++++ Dataset excerpt

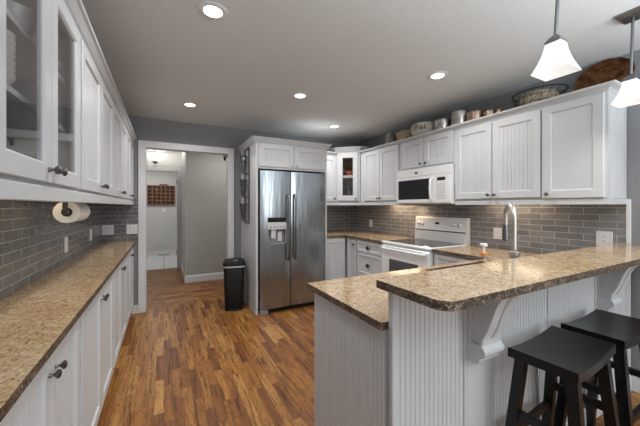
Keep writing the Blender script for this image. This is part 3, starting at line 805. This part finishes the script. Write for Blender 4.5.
# raised bar top with a rounded corner
pts = [(XR-.009, .575), (XR-.009, .895), (LX0+.012, .895)]
r = .055; cx, cy = LX0+r+.002, .572+r
poly = [(LX0+.012, .895), (LX0, .883)] + [(cx+r*math.cos(a)-.0, cy+r*math.sin(a)) for a in [PI+PI/2*k/8 for k in range(9)]] + [(XR-.009, .572), (XR-.009, .895)]
b = bm_(); prism(b, poly, 1.04, 1.07); b.normal_update()
for f in b.faces:
    if abs(f.normal.z) < .5: f.material_index = 1
tag(origin(ob('raised_countertop', b, ['granite', 'granite_edge']), (1.9, .73, 1.04)), 'raised granite bar top with rounded corner above the stools', 'countertop')

# corbels
def corbel(x0, label):
    t = thing('corbel', label, 'corbel', (x0, PY0-.008, .69), 0, 'corbels under the bar top'); w = .125
    Q = [(0, .348), (.175, .348), (.175, .326), (.168, .312), (.152, .298), (.138, .275), (.124, .243), (.112, .205), (.100, .168), (.086, .135), (.072, .108), (.070, .075)]
    MM = Matrix(((0, 0, 1, 0), (-1, 0, 0, 0), (0, 1, 0, 0), (0, 0, 0, 1)))   # (o,z,x) -> (x,-o,z)
    core = [(0, .34)]+[(max(.0, o-.012), z) for o, z in Q[1:]]+[(0, .075)]
    b = bm_(); prism(b, core, .010, w-.010, MM); ob('bracket_core', b, 'white', t)
    inner = [(max(.0, o-.016), z) for o, z in Q[2:]]
    ring = Q[2:]+inner[::-1]
    b = bm_()
    k = len(Q[2:])
    V = [[b.verts.new(MM @ Vector((o, z, xx))) for xx in (0, w)] for o, z in Q[2:]]; U = [[b.verts.new(MM @ Vector((o, z, xx))) for xx in (0, w)] for o, z in inner]
    for i in range(k-1):
        b.faces.new((V[i][0], V[i+1][0], V[i+1][1], V[i][1])); b.faces.new((U[i][0], U[i][1], U[i+1][1], U[i+1][0]))
        b.faces.new((V[i][0], U[i][0], U[i+1][0], V[i+1][0])); b.faces.new((V[i][1], V[i+1][1], U[i+1][1], U[i][1]))
    b.faces.new((V[0][0], V[0][1], U[0][1], U[0][0])); b.faces.new((V[-1][0], U[-1][0], U[-1][1], V[-1][1]))
    ob('scroll_face', b, 'white', t, True)
    b = bm_(); box(b, -.002, w+.002, -.177, 0, .330, .3485, .002); ob('top_plate', b, 'white', t)
    b = bm_(); prism(b, [(0, 0), (.050, 0), (.058, .010), (.060, .024), (.076, .034), (.084, .046), (.084, .060), (.076, .072), (.068, .08), (0, .08)], -.004, w+.004, MM); ob('foot_block', b, 'white', t)
    b = bm_(); box(b, 0, w, -.016, 0, .08, .32); ob('back_plate', b, 'white', t)
    rib = [(o*.999+.0015, z) for o, z in Q[3:]]
    b = bm_(); tube(b, [MM @ Vector((o+.001, z, w/2)) for o, z in Q[3:-1]], .008, 6); ob('rib', b, 'white', t, True)
corbel(1.158, 'white scrolled corbel under bar top nearest the rounded corner')
corbel(2.44, 'white scrolled corbel under bar top nearest the right wall')

# faucet
t = thing('faucet', 'brushed nickel pull-down gooseneck faucet behind the bar', 'faucet', (1.80, .975, .915), math.radians(46))
ob('base', lathe(bm_(), [(.030, 0), (.030, .008), (.020, .012), (.019, .14), (.026, .143), (.026, .168), (.018, .172)], I4, 20), 'nickel', t, True)
b = bm_(); R = .075
arc = [(0, 0, .18), (0, 0, .30)]+[(R-R*math.cos(a), 0, .365+R*math.sin(a)) for a in [PI*k/14 for k in range(15)]]+[(2*R+.004, 0, .31)]
tube(b, arc, .0138, 12); ob('gooseneck_spout', b, 'nickel', t, True)
ob('spray_head', lathe(bm_(), [(.014, .0), (.017, -.02), (.0185, -.08), (.017, -.10), (.012, -.103)], TR(2*R+.004, 0, .318), 16), 'dknickel', t, True)
b = bm_(); tube(b, [(0, -.015, .06), (0, -.045, .075), (0, -.085, .10)], [.011, .008, .006], 10); ob('lever_handle', b, 'nickel', t, True)

# soap dispenser
t = thing('soap_dispenser', 'clear soap bottle with white pump by the sink', 'soap bottle', (1.53, .985, .915))
ob('bottle', lathe(bm_(), [(.036, 0), (.038, .006), (.038, .11), (.032, .14), (.018, .158), (.016, .165)], I4, 24), 'clearbottle', t, True)
ob('collar', lathe(bm_(), [(.016, .163), (.017, .166), (.017, .182), (.010, .187)], I4, 18), 'amber', t, True)
b = bm_(); lathe(b, [(.007, .187), (.007, .215), (.018, .218), (.019, .228), (.015, .232)], I4, 16); tube(b, [(0, 0, .224), (.02, .01, .224), (.036, .017, .219)], .006, 8); ob('pump', b, 'pump', t, True)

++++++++

● What to work on
Repeat, with no pictures, each line from the beginning of the data through the line containing "the stools', 'countertop')", inclusive.

● Solved problem
Keep writing the Blender script for this image. This is part 3, starting at line 805. This part finishes the script. Write for Blender 4.5.
# raised bar top with a rounded corner
pts = [(XR-.009, .575), (XR-.009, .895), (LX0+.012, .895)]
r = .055; cx, cy = LX0+r+.002, .572+r
poly = [(LX0+.012, .895), (LX0, .883)] + [(cx+r*math.cos(a)-.0, cy+r*math.sin(a)) for a in [PI+PI/2*k/8 for k in range(9)]] + [(XR-.009, .572), (XR-.009, .895)]
b = bm_(); prism(b, poly, 1.04, 1.07); b.normal_update()
for f in b.faces:
    if abs(f.normal.z) < .5: f.material_index = 1
tag(origin(ob('raised_countertop', b, ['granite', 'granite_edge']), (1.9, .73, 1.04)), 'raised granite bar top with rounded corner above the stools', 'countertop')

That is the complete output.